What to produce —
Write out the material exactly, without any of its pictures.

Dataset content —
* * * * * * *

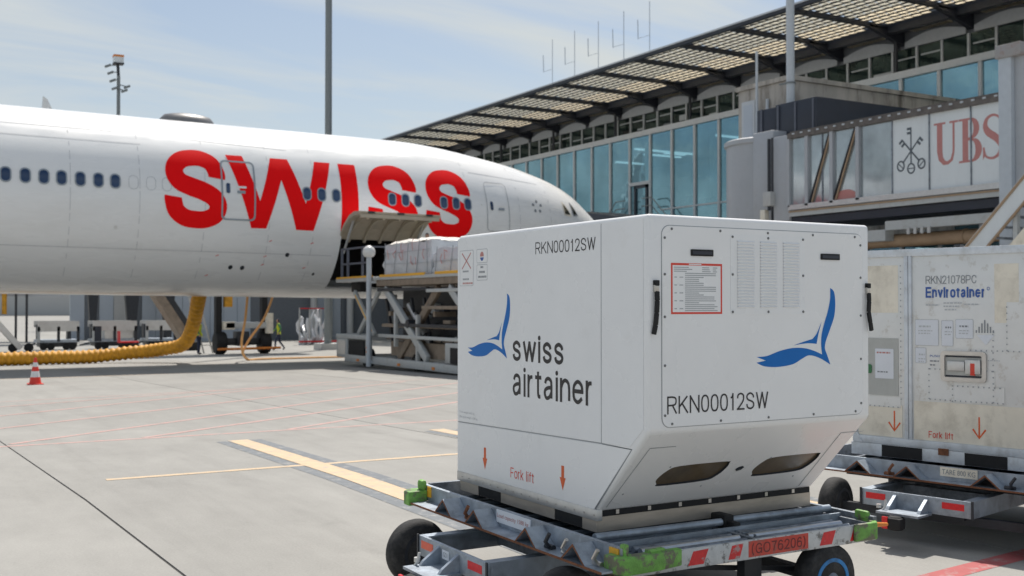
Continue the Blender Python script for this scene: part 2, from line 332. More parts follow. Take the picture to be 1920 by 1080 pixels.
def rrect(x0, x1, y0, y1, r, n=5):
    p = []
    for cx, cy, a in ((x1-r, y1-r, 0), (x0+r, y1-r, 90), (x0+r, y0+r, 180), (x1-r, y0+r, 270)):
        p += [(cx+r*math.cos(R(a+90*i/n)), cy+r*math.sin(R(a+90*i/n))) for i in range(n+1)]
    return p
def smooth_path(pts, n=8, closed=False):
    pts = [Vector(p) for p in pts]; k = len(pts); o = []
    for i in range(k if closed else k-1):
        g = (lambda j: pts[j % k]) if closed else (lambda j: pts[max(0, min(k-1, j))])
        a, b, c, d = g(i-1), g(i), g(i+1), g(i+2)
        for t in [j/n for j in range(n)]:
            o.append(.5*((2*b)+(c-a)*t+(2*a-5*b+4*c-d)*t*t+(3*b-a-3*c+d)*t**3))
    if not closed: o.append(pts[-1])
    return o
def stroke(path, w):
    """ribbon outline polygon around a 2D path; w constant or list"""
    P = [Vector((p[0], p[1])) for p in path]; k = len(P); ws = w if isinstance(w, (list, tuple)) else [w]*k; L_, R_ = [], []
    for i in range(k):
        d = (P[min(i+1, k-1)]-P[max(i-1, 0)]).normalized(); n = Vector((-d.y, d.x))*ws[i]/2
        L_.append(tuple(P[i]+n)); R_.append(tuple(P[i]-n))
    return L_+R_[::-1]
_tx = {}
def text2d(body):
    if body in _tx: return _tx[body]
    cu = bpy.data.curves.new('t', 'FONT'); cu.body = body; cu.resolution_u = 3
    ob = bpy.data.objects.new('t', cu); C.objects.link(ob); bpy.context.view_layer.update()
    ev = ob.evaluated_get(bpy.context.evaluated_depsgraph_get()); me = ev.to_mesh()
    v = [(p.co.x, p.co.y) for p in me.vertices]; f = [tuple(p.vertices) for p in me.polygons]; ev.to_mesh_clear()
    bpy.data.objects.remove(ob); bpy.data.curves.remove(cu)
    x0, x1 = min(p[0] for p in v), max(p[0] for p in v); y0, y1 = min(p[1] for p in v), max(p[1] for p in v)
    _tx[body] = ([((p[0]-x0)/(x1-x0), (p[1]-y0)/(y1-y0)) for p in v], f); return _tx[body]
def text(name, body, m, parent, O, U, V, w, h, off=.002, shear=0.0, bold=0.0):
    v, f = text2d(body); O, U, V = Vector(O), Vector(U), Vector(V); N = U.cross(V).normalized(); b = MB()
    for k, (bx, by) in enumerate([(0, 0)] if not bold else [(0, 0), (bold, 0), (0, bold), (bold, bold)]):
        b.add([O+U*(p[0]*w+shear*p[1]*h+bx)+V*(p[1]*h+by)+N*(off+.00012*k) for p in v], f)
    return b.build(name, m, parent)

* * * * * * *

Problem solution —
Continue the Blender Python script for this scene: part 2, from line 332. More parts follow. Take the picture to be 1920 by 1080 pixels.
def rrect(x0, x1, y0, y1, r, n=5):
    p = []
    for cx, cy, a in ((x1-r, y1-r, 0), (x0+r, y1-r, 90), (x0+r, y0+r, 180), (x1-r, y0+r, 270)):
        p += [(cx+r*math.cos(R(a+90*i/n)), cy+r*math.sin(R(a+90*i/n))) for i in range(n+1)]
    return p
def smooth_path(pts, n=8, closed=False):
    pts = [Vector(p) for p in pts]; k = len(pts); o = []
    for i in range(k if closed else k-1):
        g = (lambda j: pts[j % k]) if closed else (lambda j: pts[max(0, min(k-1, j))])
        a, b, c, d = g(i-1), g(i), g(i+1), g(i+2)
        for t in [j/n for j in range(n)]:
            o.append(.5*((2*b)+(c-a)*t+(2*a-5*b+4*c-d)*t*t+(3*b-a-3*c+d)*t**3))
    if not closed: o.append(pts[-1])
    return o
def stroke(path, w):
    """ribbon outline polygon around a 2D path; w constant or list"""
    P = [Vector((p[0], p[1])) for p in path]; k = len(P); ws = w if isinstance(w, (list, tuple)) else [w]*k; L_, R_ = [], []
    for i in range(k):
        d = (P[min(i+1, k-1)]-P[max(i-1, 0)]).normalized(); n = Vector((-d.y, d.x))*ws[i]/2
        L_.append(tuple(P[i]+n)); R_.append(tuple(P[i]-n))
    return L_+R_[::-1]
_tx = {}
def text2d(body):
    if body in _tx: return _tx[body]
    cu = bpy.data.curves.new('t', 'FONT'); cu.body = body; cu.resolution_u = 3
    ob = bpy.data.objects.new('t', cu); C.objects.link(ob); bpy.context.view_layer.update()
    ev = ob.evaluated_get(bpy.context.evaluated_depsgraph_get()); me = ev.to_mesh()
    v = [(p.co.x, p.co.y) for p in me.vertices]; f = [tuple(p.vertices) for p in me.polygons]; ev.to_mesh_clear()
    bpy.data.objects.remove(ob); bpy.data.curves.remove(cu)
    x0, x1 = min(p[0] for p in v), max(p[0] for p in v); y0, y1 = min(p[1] for p in v), max(p[1] for p in v)
    _tx[body] = ([((p[0]-x0)/(x1-x0), (p[1]-y0)/(y1-y0)) for p in v], f); return _tx[body]
def text(name, body, m, parent, O, U, V, w, h, off=.002, shear=0.0, bold=0.0):
    v, f = text2d(body); O, U, V = Vector(O), Vector(U), Vector(V); N = U.cross(V).normalized(); b = MB()
    for k, (bx, by) in enumerate([(0, 0)] if not bold else [(0, 0), (bold, 0), (0, bold), (bold, bold)]):
        b.add([O+U*(p[0]*w+shear*p[1]*h+bx)+V*(p[1]*h+by)+N*(off+.00012*k) for p in v], f)
    return b.build(name, m, parent)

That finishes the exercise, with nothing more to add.